13.03.2013 - 11:26 | Son Güncellenme:
Tüm Üstün Zekalılar Derneği (TÜZDER) Başkanı Mehmet Hilmi Eren, yayınlanan eylem planının eksikleri de olsa konuya yönelik önemli bir adım olduğunu ifade ederek dikkat edilmesi gereken noktaların olduğunu belirtti.
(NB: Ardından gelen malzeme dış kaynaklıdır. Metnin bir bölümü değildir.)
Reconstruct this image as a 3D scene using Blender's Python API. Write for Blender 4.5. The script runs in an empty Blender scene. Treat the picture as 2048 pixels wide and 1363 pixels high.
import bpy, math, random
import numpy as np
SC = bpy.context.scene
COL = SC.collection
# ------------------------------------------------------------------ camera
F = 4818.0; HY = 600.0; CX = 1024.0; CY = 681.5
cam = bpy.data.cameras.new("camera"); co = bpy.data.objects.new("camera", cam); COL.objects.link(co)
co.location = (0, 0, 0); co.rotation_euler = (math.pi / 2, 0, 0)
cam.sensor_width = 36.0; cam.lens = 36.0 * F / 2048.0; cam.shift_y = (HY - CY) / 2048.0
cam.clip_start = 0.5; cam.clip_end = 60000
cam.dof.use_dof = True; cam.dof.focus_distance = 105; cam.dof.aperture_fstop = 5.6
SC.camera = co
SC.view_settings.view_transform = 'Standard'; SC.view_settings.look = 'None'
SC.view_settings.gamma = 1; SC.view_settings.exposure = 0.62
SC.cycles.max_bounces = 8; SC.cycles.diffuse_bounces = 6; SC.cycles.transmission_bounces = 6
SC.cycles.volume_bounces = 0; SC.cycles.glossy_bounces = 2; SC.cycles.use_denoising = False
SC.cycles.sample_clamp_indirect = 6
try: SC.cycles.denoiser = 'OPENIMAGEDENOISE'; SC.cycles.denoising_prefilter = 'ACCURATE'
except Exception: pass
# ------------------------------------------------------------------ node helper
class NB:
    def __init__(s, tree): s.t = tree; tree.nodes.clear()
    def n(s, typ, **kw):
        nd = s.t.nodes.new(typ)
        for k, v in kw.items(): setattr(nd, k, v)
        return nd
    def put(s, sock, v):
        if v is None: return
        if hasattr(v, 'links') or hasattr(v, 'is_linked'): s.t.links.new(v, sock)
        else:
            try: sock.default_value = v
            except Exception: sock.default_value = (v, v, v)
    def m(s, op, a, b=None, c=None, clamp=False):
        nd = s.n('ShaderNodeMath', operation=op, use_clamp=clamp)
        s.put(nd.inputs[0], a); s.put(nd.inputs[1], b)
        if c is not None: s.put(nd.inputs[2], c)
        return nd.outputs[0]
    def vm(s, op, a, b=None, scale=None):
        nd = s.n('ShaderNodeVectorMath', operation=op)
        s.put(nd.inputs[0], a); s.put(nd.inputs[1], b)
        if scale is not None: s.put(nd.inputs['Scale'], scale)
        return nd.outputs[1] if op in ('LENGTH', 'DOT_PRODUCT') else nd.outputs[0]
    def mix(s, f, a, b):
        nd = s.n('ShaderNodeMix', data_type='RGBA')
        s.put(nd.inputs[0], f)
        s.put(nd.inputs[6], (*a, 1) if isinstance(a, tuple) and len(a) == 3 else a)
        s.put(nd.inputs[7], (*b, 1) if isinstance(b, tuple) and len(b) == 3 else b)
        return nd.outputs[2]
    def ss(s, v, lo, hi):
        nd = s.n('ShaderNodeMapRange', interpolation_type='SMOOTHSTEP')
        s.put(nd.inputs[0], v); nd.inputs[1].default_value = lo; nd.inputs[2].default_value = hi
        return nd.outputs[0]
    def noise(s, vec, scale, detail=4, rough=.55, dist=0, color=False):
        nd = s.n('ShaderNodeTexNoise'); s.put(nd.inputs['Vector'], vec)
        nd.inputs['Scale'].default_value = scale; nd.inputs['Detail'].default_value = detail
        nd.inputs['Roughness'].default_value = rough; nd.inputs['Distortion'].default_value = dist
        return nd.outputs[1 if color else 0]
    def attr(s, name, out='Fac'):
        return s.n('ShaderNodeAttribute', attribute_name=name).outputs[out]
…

YALNIZCA 1 KEZ SINIF ATLIYOR
TÜZDER Başkanı Eren, batıda bazı ülkelerde 12-13 yaşındaki üstün zekalı çocukların üniversiteyi bitirdiği veya üniversitede dersler verdiğine dair haberlerin zaman zaman yayınlandığını hatırlatarak, “Mevcut sistemimizde ise bir öğrencinin en fazla 1 kez sınıf atlama imkanı bulunmaktadır. Bireyin öğrenme hızına göre eğitim seçeneklerinin düzenlendiği sistemlerin, ülkemizin de hızla gelişmesine
katkıda bulunacaktır.” dedi.
STK’LAR AKTİF ROL ALMALI
Üstün zekalı çocukların tespit edilmesi aşamasında ülkemizde hizmet yapan ilgili kurum, kuruluşların ve STK’ların aktif rol almasını isteyen TÜZDER Başkanı, MEB’de eğitsel tanılama hizmetlerinin yürütüldüğü Rehberlik ve Araştırma Merkezlerinin de gerekli talebi karşılayacak şekilde personel ve uzmanlık bilgisi anlamında geliştirilmesi gerekeceğini söyledi.
Ülkemizde okul öncesi dönemden başlamak üzere ulusal bir tarama faaliyeti gerçekleştirilerek deha ve üstün seviyede olan çocuklarımızın tespit edilmesi gerektiğini dile getiren TÜZDER Başkanı Eren, “Düşüncemize göre tespiti yapılamayan her yetenek toprak altında kalmış kıymetli bir cevher gibidir.” Diye konuştu.
Özel eğitime ihtiyaç duyan her alt türde olduğu gibi üstün zekalılıkta da amacın çocuğu etiketlemek değil, ihtiyacına göre en ideal eğitim hizmetinin sunulması olması gerektiğini ifade eden TÜZDER Başkanı, erken tanılama ve yönlendirmenin Eğitimde Fırsat Eşitliği ilkesinin de bir gereği olduğu söyledi.
Üstün zekalı çocuklara özellikle temel eğitim bilgisinin verildiği dönemlerde görev almalarında büyük fayda görülen Üstün Zekalılar Öğretmenliği mezunlarının mevcut ihtiyacı karşılayamayacağının düşünüldüğünü anlatan TÜZDER Başkanı, “Şu anda ülkemizde sadece iki üniversitede ilgili bölüm vardır. Hali hazırda mezun olmuş Üstün Zekalılar Öğretmeni sayısı ise 100-200 arasıdır. Üniversitelerde yeni bölümlerin açılması teşvik edilmeli ve mevcut alan öğretmenleri MEB bünyesinde istihdam edilmelidir.” diye konuştu.
AİLELER DE DESTEKLENMELİ
Üstün zekalı çocuklar zengin eğitim materyallerine ihtiyaç duyduğunu anlatan Mehmet Hilmi Eren, “Hali hazırda engelli bireylere yönelik yapılan (evde bakım ücreti – ücretsiz servis imkanı – ücretsiz malzeme sağlanması) destekler gibi bu çocuklara sahip aileler, evde ve ailecek gerçekleştirdikleri eğitim hizmetlerinde yalnız bırakılmamalı, maddeten ve manen desteklenmelidir.” dedi.